Want green energy? Then just cut red tape

No one can doubt President Joe Biden’s commitment to clean energy. Unfortunately, his agenda faces a challenge rarely mentioned by climate activists: excessive regulation.
A report from the National Academies of Sciences found that if the US wants to reach net-zero emissions by midcentury, it will need to roughly double the share of electricity it produces from non-carbon sources by 2030. Reaching even that goal — which could well prove insufficient to the challenge — would require building wind and solar installations at a historically unprecedented pace.
As things stand, that’s unlikely. There’s simply too much red tape.
Take the National Environmental Policy Act. Enacted in 1970, NEPA requires federal agencies to conduct environmental reviews for nearly every project that the government touches.
Completing an impact statement under this process now takes four and a half years on average and can cost millions of dollars. Reviews can run for hundreds of pages. Lawsuits, often brought by activist groups, can extend the process interminably. Green projects aren’t immune from this burden: An analysis last year found that of the projects undergoing NEPA review at the Department of Energy, 42% concerned clean energy, transmission or environmental protection, while just 15% were related to
fossil fuels.
Across the renewables industry, such regulation — state and federal — is impeding progress. Wind power advocates complain of “unreasonable and unnecessary costs and long project delays.” Geothermal projects routinely face permitting hassles for seven to 10 years. Relicensing a hydropower plant can cost $50 million and take more than a decade. Solar projects often contend with a maze of permitting and certification requirements. Want to build a nuclear reactor? Compliance costs alone might exceed your profit margin.
A similar story prevails with power transmission. Efficiently moving clean energy between regions is an essential component of the renewable economy; to reach net zero, that capacity needs to roughly triple by 2050. But thanks to an unholy patchwork of rules and regulations nationwide, transmission projects can easily require a decade to get off the ground.
Such holdups are more than a nuisance. They waste tax dollars, raise construction costs, delay capital productivity, impede private investment and all too often discourage ambitious new ideas. Worse, by delaying the switch to cleaner alternatives, they only add to total greenhouse-gas emissions. A government that views climate change as an “existential threat” — in the president’s words — can hardly tolerate such gridlock. Yet earlier this week, the Biden administration was busy adding to the morass of needless rules.

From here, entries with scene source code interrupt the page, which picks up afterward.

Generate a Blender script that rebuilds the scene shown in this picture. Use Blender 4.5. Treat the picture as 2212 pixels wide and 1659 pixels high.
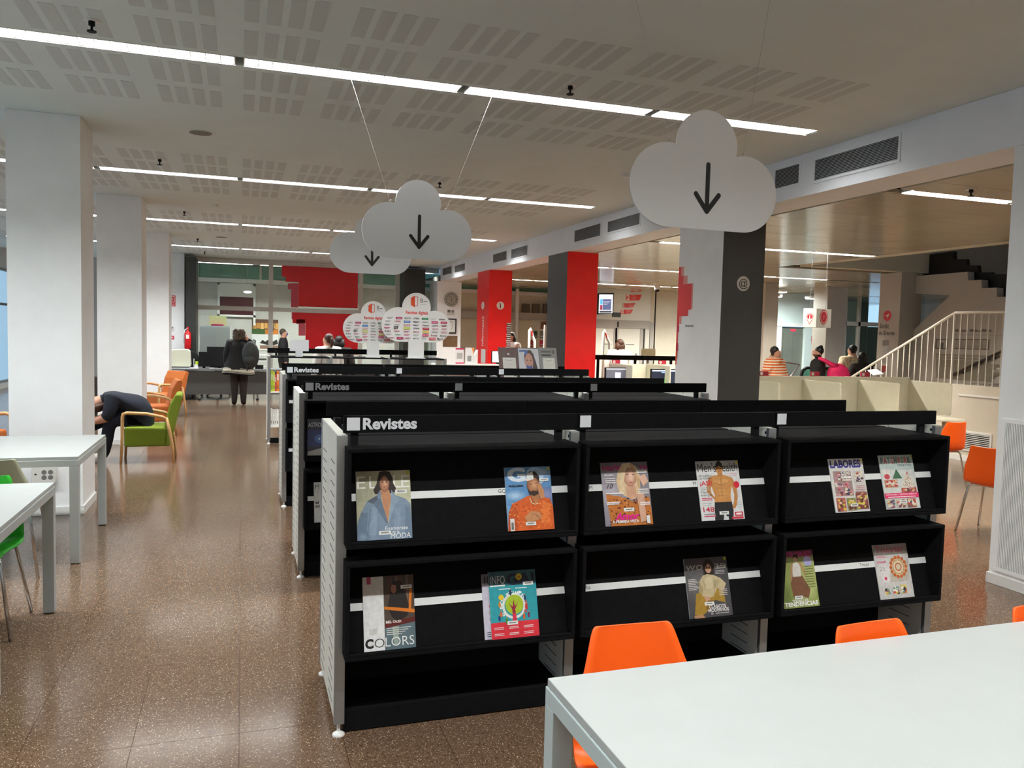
import bpy, bmesh, math, random
import numpy as np
from mathutils import Vector, Matrix

for _o in list(bpy.data.objects): bpy.data.objects.remove(_o)
S = bpy.context.scene
COL = S.collection
random.seed(7)

# ------------------------------------------------------------------ camera, world, exposure
FPX, YAW, PIT, ROL, CAMH = 1743.63, 0.324984, -0.0610982, 0.0248381, 1.65
fw = Vector((math.sin(YAW)*math.cos(PIT), math.cos(YAW)*math.cos(PIT), math.sin(PIT)))
_r0 = Vector((math.cos(YAW), -math.sin(YAW), 0)); _u0 = _r0.cross(fw)
rt = _r0*math.cos(ROL) + _u0*math.sin(ROL); up = -_r0*math.sin(ROL) + _u0*math.cos(ROL)
cd = bpy.data.cameras.new('camera'); cam = bpy.data.objects.new('camera', cd); COL.objects.link(cam)
cd.sensor_width = 36; cd.lens = FPX/2212*36; cd.clip_start = 0.05; cd.clip_end = 200
cam.matrix_world = Matrix(((rt.x, up.x, -fw.x, 0), (rt.y, up.y, -fw.y, 0), (rt.z, up.z, -fw.z, CAMH), (0, 0, 0, 1)))
S.camera = cam
W = bpy.data.worlds.new('world'); S.world = W; W.use_nodes = True
bg = W.node_tree.nodes['Background']; bg.inputs[0].default_value = (0.42, 0.60, 0.85, 1); bg.inputs[1].default_value = 1.4
S.view_settings.view_transform = 'Standard'; S.view_settings.look = 'None'
S.view_settings.gamma = 1; S.view_settings.use_curve_mapping = False
S.view_settings.exposure = 0.2
C_ = S.cycles                                # shorter light paths keep the render quick
C_.max_bounces = 4; C_.diffuse_bounces = 3; C_.glossy_bounces = 2; C_.transmission_bounces = 2; C_.transparent_max_bounces = 8
C_.caustics_reflective = False; C_.caustics_refractive = False; C_.use_adaptive_sampling = True; C_.adaptive_threshold = .03; C_.use_light_tree = False
LAMP_W = 45.0        # watts of one luminaire in the main hall
LAMP_R = 64.0        # watts of one luminaire in the foyer
LAMP_C = (0.955, 0.985, 1.0)
LAMP_CW = (1.0, 0.95, 0.85)

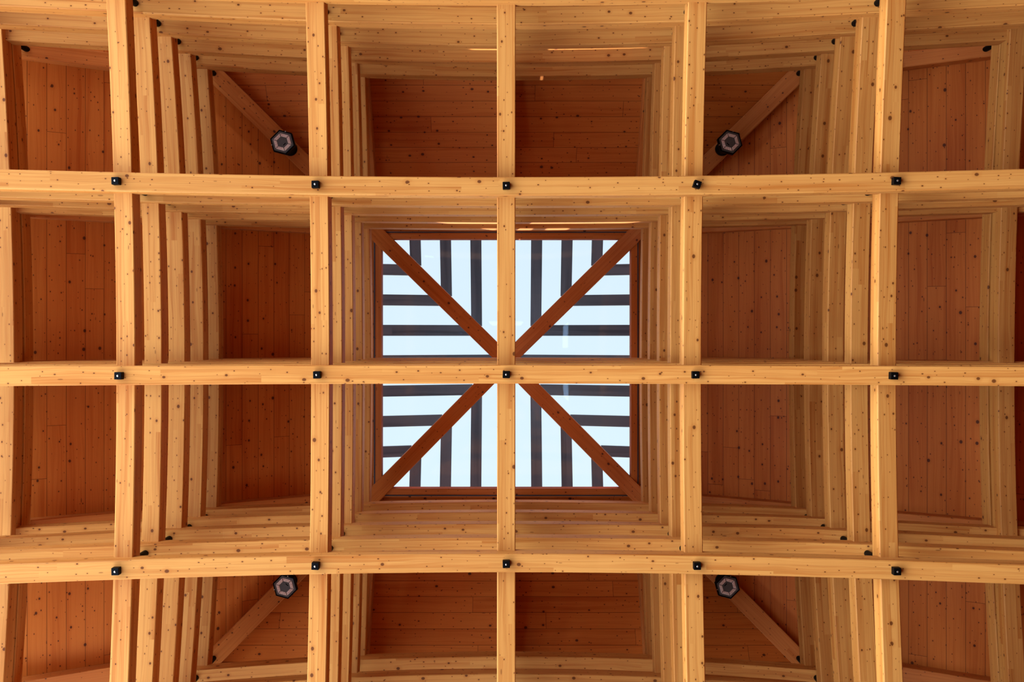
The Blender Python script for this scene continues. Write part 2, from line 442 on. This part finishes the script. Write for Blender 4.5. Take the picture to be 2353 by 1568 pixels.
# ---------------------------------------------------------------- unseen hall, invented to shape the light: open left and near side
def slab(name, x0, x1, y0, y1, z0, z1, mat, label):
    bm = bmesh.new(); uvl = bm.loops.layers.uv.new('UVMap')
    bmesh.ops.create_cube(bm, size=1.0)
    for v in bm.verts: v.co = Vector(((x0,x1)[v.co.x > 0], (y0,y1)[v.co.y > 0], (z0,z1)[v.co.z > 0]))
    for f in bm.faces:
        ax = max(range(3), key=lambda i: abs(f.normal[i]))
        for lp in f.loops:
            c = lp.vert.co
            lp[uvl].uv = {0:(c.y, c.z), 1:(c.x, c.z), 2:(c.x, c.y)}[ax]
    me = bpy.data.meshes.new(name); bm.to_mesh(me); bm.free()
    return tag(link(name, me, mat), label, name.split('_')[0], None, 'structure')
M_BLOCKER = wood('light_blocker_board', (0.17,0.040,0.007,1), (0.12,0.025,0.004,1), lam=0.139, joint=2.3, seams=True)  # reddish boards of the added hall, tinting the dim bounce light
XW, YW = 5.3, 4.9
slab('floor', -3.6, XW, -YW, YW, -0.1, 0.0, M_BLOCKER, 'added unseen board slab dimming light from straight below')
slab('wall_right_blocker', XW, XW+0.12, -YW, YW, 0.0, 8.1, M_BLOCKER, 'added unseen board wall blocking light from the right')
slab('wall_front_blocker', -1.2, XW, YW, YW+0.12, 0.0, 8.1, M_BLOCKER, 'added unseen board wall blocking light beyond the lower edge')
slab('wall_back_blocker', -3.6, XW, -YW-0.12, -YW, 0.0, 8.1, M_BLOCKER, 'added unseen board wall blocking light beyond the upper edge')

# ---------------------------------------------------------------- daylight
wd = bpy.data.worlds.new('daylight'); S.world = wd; wd.use_nodes = True
nt = wd.node_tree; nt.nodes.clear()
tc = N(nt, 'ShaderNodeTexCoord'); sp = N(nt, 'ShaderNodeSeparateXYZ'); nt.links.new(tc.outputs['Generated'], sp.inputs[0])
# sky above the horizon, added outdoor glow below it to light the beams
fz = smooth(nt, sp.outputs[2], -0.02, 0.03)
G = 6.9
near = smooth(nt, sp.outputs[2], -0.98, -0.20, 0.25, 1.0)  # glow dimmed straight down to keep the upper beams dark
nv = N(nt, 'ShaderNodeCombineXYZ')
for i in range(3): nt.links.new(near, nv.inputs[i])
ground_glow = mixc(nt, 1.0, (0.94*G, 1.44*G, 2.2*G, 1), nv.outputs[0], 'MULTIPLY')
fy = smooth(nt, sp.outputs[1], -0.35, 0.30)
sky = mixc(nt, fy, (0.505, 0.585, 0.70, 1), (0.545, 0.645, 0.725, 1))
# sky boosted half way down, out of view, to light the inner beam sides
sky_boost = mth(nt, 'MULTIPLY', smooth(nt, sp.outputs[2], 0.30, 0.50), smooth(nt, sp.outputs[2], 0.72, 0.93, 1.0, 0.0))
sky_boost = mth(nt, 'ADD', mth(nt, 'MULTIPLY', sky_boost, 6.0), 1.0)
hv = N(nt, 'ShaderNodeCombineXYZ')
for i in range(3): nt.links.new(sky_boost, hv.inputs[i])
sky = mixc(nt, 1.0, sky, hv.outputs[0], 'MULTIPLY')
col = mixc(nt, fz, ground_glow, sky)
bg = N(nt, 'ShaderNodeBackground', i_Strength=1.0); nt.links.new(col, bg.inputs[0])
wo = N(nt, 'ShaderNodeOutputWorld'); nt.links.new(bg.outputs[0], wo.inputs[0])

sun = bpy.data.lights.new('sun', 'SUN'); sun.energy = 9.0; sun.angle = 0.0093; sun.color = (1.0, 0.93, 0.82)
so = bpy.data.objects.new('sun', sun); COL.objects.link(so)
so.rotation_euler = Vector((0.10, -0.85, -0.53)).to_track_quat('-Z', 'Y').to_euler()
# ---------------------------------------------------------------- camera: lying back, looking straight up
cam = bpy.data.cameras.new('camera'); co = bpy.data.objects.new('camera', cam); COL.objects.link(co)
co.location = (0, -SHIFT, EYE); co.rotation_euler = (math.pi, 0, 0)
cam.sensor_width = 36.0; cam.lens = 352.05*Z0/2353*36.0
cam.shift_x = 13.2/2353; cam.shift_y = -13.0/2353
cam.clip_end = 200
S.camera = co
S.view_settings.view_transform = 'Standard'; S.view_settings.look = 'None'
S.view_settings.exposure = 0.62; S.view_settings.gamma = 1.0; S.view_settings.use_curve_mapping = False
S.cycles.max_bounces = 10; S.cycles.diffuse_bounces = 6; S.cycles.transparent_max_bounces = 12
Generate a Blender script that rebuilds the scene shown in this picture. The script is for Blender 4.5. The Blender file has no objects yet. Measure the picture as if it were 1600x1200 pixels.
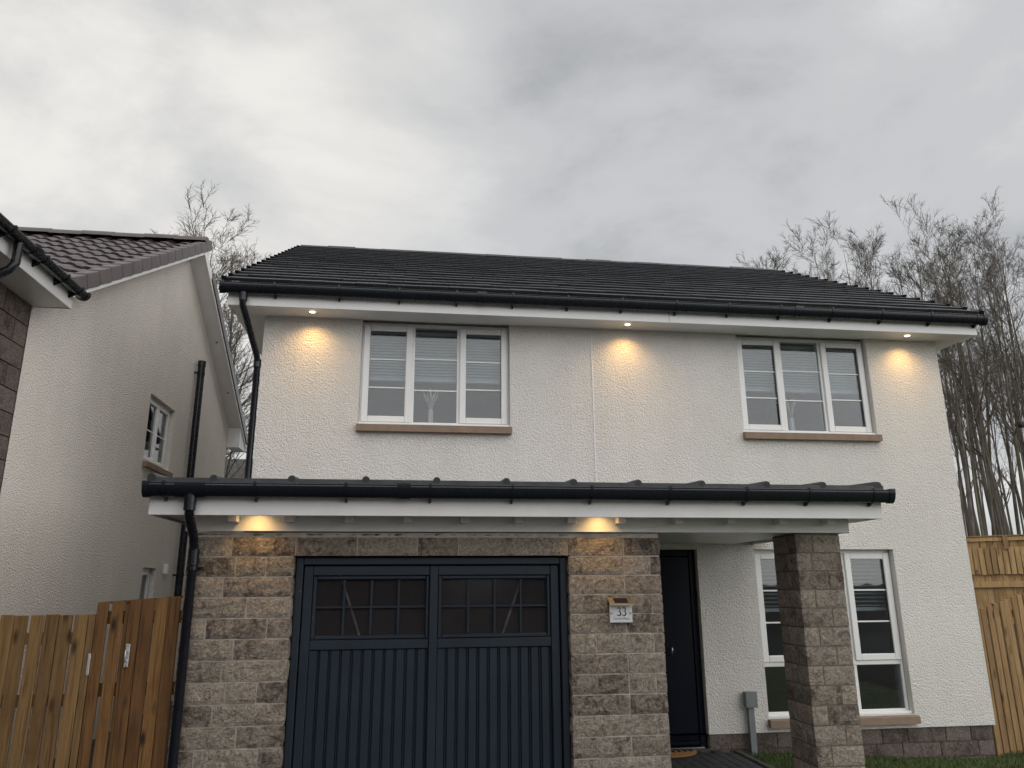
import bpy, bmesh, math, random
import numpy as np
from mathutils import Vector, Matrix, noise as mnoise

random.seed(7)
rng = np.random.default_rng(7)
R = math.radians
scene = bpy.context.scene
COL = scene.collection

# ------------------------------------------------------------------ camera
cam_d = bpy.data.cameras.new('camera'); cam = bpy.data.objects.new('camera', cam_d); COL.objects.link(cam)
cam_d.sensor_width = 36; cam_d.lens = 36 * 1176.99 / 1600; cam_d.clip_end = 2000; cam_d.clip_start = 0.05
_F = Vector((0.1313357, 0.95718086, 0.25798398)); _R = Vector((0.99092546, -0.13426423, -0.00631335)); _U = Vector((-0.028595, -0.25647206, 0.96612857))
m = Matrix.Identity(4)
for i in range(3):
    m[i][0] = _R[i]; m[i][1] = _U[i]; m[i][2] = -_F[i]
m.translation = Vector((1.58901627, -7.92760132, 1.77116955))
cam.matrix_world = m
scene.camera = cam

# ------------------------------------------------------------------ world: overcast sky
SUN_DIR = Vector((0.54, -0.62, 0.57)).normalized()
w = bpy.data.worlds.new('World'); scene.world = w; w.use_nodes = True
nt = w.node_tree; nt.nodes.clear()
def N(t, **k):
    n = nt.nodes.new(t)
    for a, b in k.items(): setattr(n, a, b)
    return n
def L(a, b): nt.links.new(a, b)
out = N('ShaderNodeOutputWorld'); bg = N('ShaderNodeBackground'); bg.inputs['Strength'].default_value = 0.1
sky = N('ShaderNodeTexSky', sky_type='NISHITA'); sky.sun_disc = False
sky.sun_elevation = math.asin(SUN_DIR.z); sky.sun_rotation = math.atan2(SUN_DIR.x, SUN_DIR.y)
tc = N('ShaderNodeTexCoord'); sep = N('ShaderNodeSeparateXYZ'); L(tc.outputs['Generated'], sep.inputs[0])
def M(op, a, b=None, clamp=False):
    n = N('ShaderNodeMath', operation=op); n.use_clamp = clamp
    for i, v in enumerate((a, b)):
        if v is None: continue
        if isinstance(v, (int, float)): n.inputs[i].default_value = v
        else: L(v, n.inputs[i])
    return n.outputs[0]
zz = M('MAXIMUM', M('ADD', sep.outputs['Z'], 0.35), 0.08)
cmb = N('ShaderNodeCombineXYZ'); L(M('DIVIDE', sep.outputs['X'], zz), cmb.inputs[0]); L(M('DIVIDE', sep.outputs['Y'], zz), cmb.inputs[1])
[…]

Easy answers to this dilemma are elusive. Simply capping page counts or imposing time limits on environmental reviews, for instance, can actually lengthen the process — a review that’s incomplete or fails to anticipate potential objections is far more likely to draw lawsuits, and hence incur further delays. Congress should think bigger. As a start, it should try to reduce the number of lawsuits brought under NEPA by shortening the statute of limitations for such cases to (say) 120 days, down from two years. Next, it should assert the power of the federal government.